1.  The tiny worlds between the stars — the comets, or “reefs of space” — are numbered in the billions just in the vicinity of our own Sun, and thus very likely outnumber planetary systems and their planets across the galaxy by a similar astronomical factor.  (There may also be many more-normal-sized “rogue planets” — as science-fiction author Poul Anderson termed them — between the stars.)  These small cometary worlds are composed of the substances of life (water, carbon, nitrogen), and given their numbers, the total surface area exceeds that of the terrestrial planets by a factor of thousands.  Think of that: thousands of times more surface area to live on than planets provide.

Moreover, since these worldlets are small, commonly perhaps 10 miles (16 km) in diameter, occupying the entire three-dimentional volume of such a world ought not to be impractical as well, further increasing the habitable space.  I might note that a single 16-km diameter spherical comet has a surface area of 800 square km — about the size of New York City (remember James Blish's Cities in Flight series?) — and a volume of 2,100 cubic km.

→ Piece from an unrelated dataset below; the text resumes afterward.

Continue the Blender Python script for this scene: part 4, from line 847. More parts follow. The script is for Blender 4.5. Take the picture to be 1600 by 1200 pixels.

2.  Dyson proposes that we colonize and grow trees on comets.  Read the chapter for how he suggests modifying trees to enable them to thrive in such an environment.  Once accomplished, as he points out, on any cometary body 10 miles or so in size the force of gravity is so slight that wood is capable of supporting its own weight to an arbitrary height.  Thus, as Dyson says, “from a comet of ten-mile diameter, trees can grow out for hundreds of miles, collecting the energy of sunlight from an area thousands of times as large as the area of the comet itself.  Seen from far away, the comet will look like a small potato sprouting an immense growth of stems and foliage.  When man comes to live on the comets, he will find himself returning to the arboreal existence of his ancestors.”

Considering a 10-mile comet with foliage growing out for 200 miles in all directions, say, or some 640 km in diameter, the “surface” area of such a treed worldlet (the area absorbing stellar light for purposes of photosynthesis) would be 1,300,000 square km (about the size of the Volga or Missouri River drainage basins on Earth), and including within an inhabitable, arboreal space of 140,000,000 cubic km — about half the volume of the Atlantic or Indian Oceans.  That's just for one such “tiny” world!  (Larry Niven's Integral Trees might provide some slight introduction to that sort of environment.)

3.  As Dyson points out, the distances between such cometary worlds are far smaller than we've come to expect in considering the “voids” between stars.  Rather than light years, the distances would often be light days or less.  Thus, colonization beyond the Solar System will very likely progress differently from the usual expectation in science fiction of some grand expedition between the stars.  Rather, probably, the comets will be colonized layer by layer out from the Sun, and by the time the nearest stars are approached, the relatively small planetary domains within will seem wholly irrelevant, except for research.

I'll close with Dyson's own:  “We shall bring to the comets not only trees but a great variety of other flora and fauna to create for ourselves an environment as beautiful as ever existed on Earth.  Perhaps we shall teach our plants to make seeds which will sail out across the ocean of space to propagate life upon comets still unvisited by man.  Perhaps we shall start a wave of life which will spread from comet to comet without end until we have achieved the greening of the Galaxy.  That may be an end or a beginning, as Bernal said, but from here it is out of sight.”